Saturday, October 24, 2009

Bathroom Monologue: Think he can still get a reference?

"Oh, you're firing me for a new black guy who you can pay less. Yeah, I understand completely. I've always wanted to lose my paycheck and health benefits so you can start a new guy at bottom salary and claim a tax credit. It's a lifelong dream. I'm just wondering, you know, since there are already so many African Americans on staff, if you're going to hire Latinos. I mean, it’s affirmative action, right? If your staff is half black and half white, you're ignoring Hispanics.

“And Asians.

“And Native Americans.

“Not to mention immigrants.

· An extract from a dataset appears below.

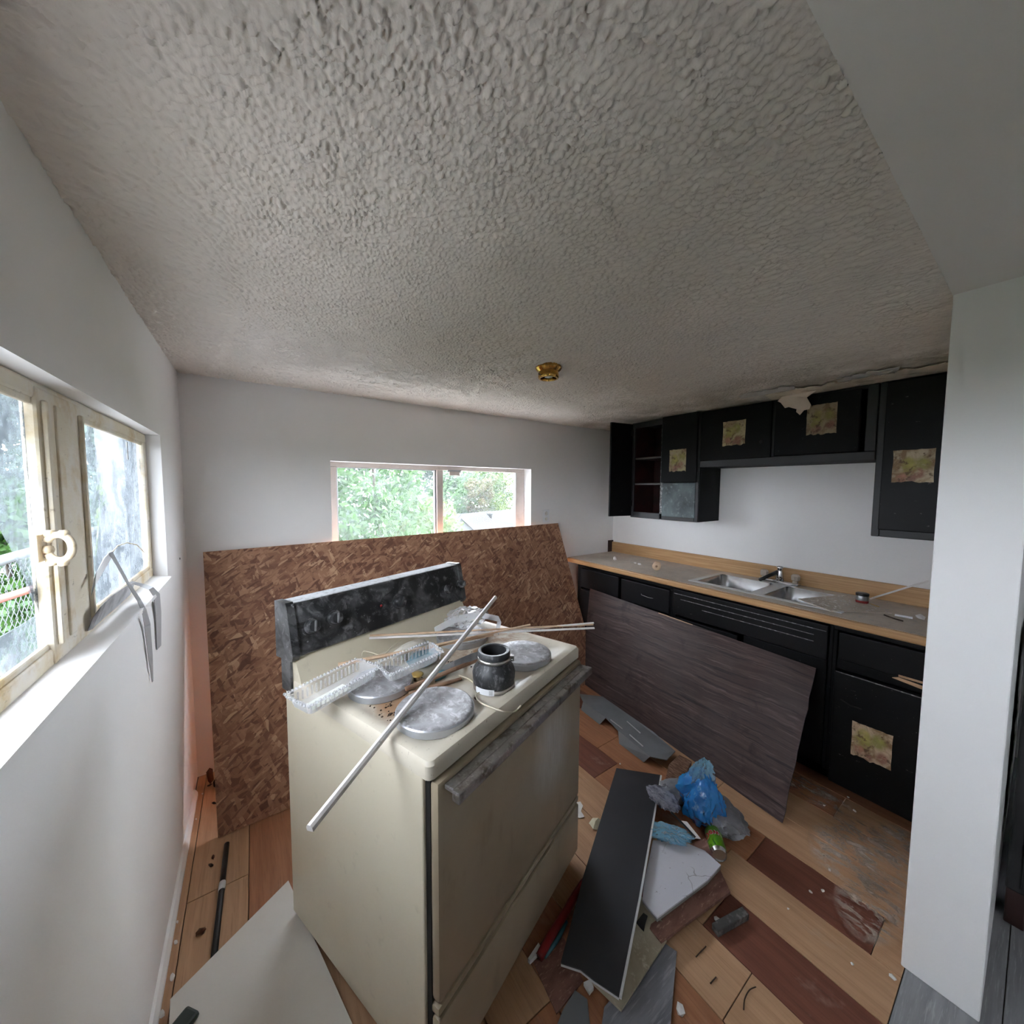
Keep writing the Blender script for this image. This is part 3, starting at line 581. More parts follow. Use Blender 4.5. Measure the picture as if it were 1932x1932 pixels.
tree('shrub', 'small yellow tipped shrub low in the left corner of the back window', far(660, 7.5), 3.2, (.55, 0), 'leaf_b', 900, .08, 10, 'shrub')
# neighbouring house
hb = far(838, 22)
hs_ = thing('neighbour_house', 'pale gabled house with grey roof seen through the back window', 'house', (hb[0], hb[1], GZ))
ga, gb, gc = aty(836, 1010, 22), aty(868, 972, 22), aty(901, 1010, 22)
g0 = V(ga)-V((hb[0], hb[1], GZ)); g1 = V(gb)-V((hb[0], hb[1], GZ)); g2 = V(gc)-V((hb[0], hb[1], GZ))
bx = g0.x; ww_ = g2.x-g0.x; ez = g0.z; rz_ = g1.z
MB().prism([(bx, 0, 0), (bx+ww_, 0, 0), (bx+ww_, 0, ez), (g1.x, 0, rz_-.05), (bx, 0, ez)], (0, .2, 0)).build('gable_wall', M['siding'], hs_)
ed = V((4.6, 3.4, 0))
MB().box(bx+ww_, bx+ww_+5.5, .1, .3, 0, ez).build('side_wall', M['siding'], hs_)
rf = MB().prism([(g1.x, -.15, rz_), (bx+ww_+.15, -.15, ez-.05), (bx+ww_+6.0, 2.2, ez-.1), (g1.x+6.2, 2.6, rz_-.0)], (0, .05, .10)).build('roof_slope', M['shingle'], hs_)
MB().prism([(g1.x, -.15, rz_), (bx-.15, -.15, ez-.05), (bx-.15, 3, ez-.05), (g1.x, 3, rz_)], (0, 0, .10)).build('roof_slope', M['shingle'], hs_)
MB().prism([(g1.x, -.2, rz_+.02), (bx-.2, -.2, ez-.05), (bx-.2, -.2, ez-.28), (g1.x, -.2, rz_-.2)], (0, .06, 0)).build('barge_board', M['siding'], hs_)
MB().prism([(g1.x, -.2, rz_+.02), (bx+ww_+.2, -.2, ez-.05), (bx+ww_+.2, -.2, ez-.28), (g1.x, -.2, rz_-.2)], (0, .06, 0)).build('barge_board', M['siding'], hs_)
vp = V(aty(924, 972, 23))-V((hb[0], hb[1], GZ)); MB().lathe([(.16, -.25), (.16, .05), (.26, .06), (.26, .20), (.1, .26)], vp, 12).build('roof_vent', M['vent'], rf)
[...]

I mean legal ones, of course, because you'd never hire illegal immigrants no matter how little they'd work for, or how many rights they'd give up for the privilege of serving you, right?

“Right. They can't type well.


“Yet how many immigrants, and how many colors of immigrants are you going to hire? Because come to think of it, we only speak English in here. Your little monochrome rainbow isn't exactly cutting intellectual xenophobia. Where are the French? The Russians? The Taiwanese? Or do you not consider them a country? You do want to act affirmatively, don’t you?

“Do you have a quota for the countries and backgrounds you like? A quota of Taoists? A quota of Jews? No, that's poor taste. They have a bad history with quotas. But since I'm losing my job, I guess I don't like quotas either."


  1. Excellent humor in a serious piece - sometimes you just can't win.

    Problems are easily found; solutions are not.

  2. Thanks Erin! You're absolutely right about identifying problems and solutions.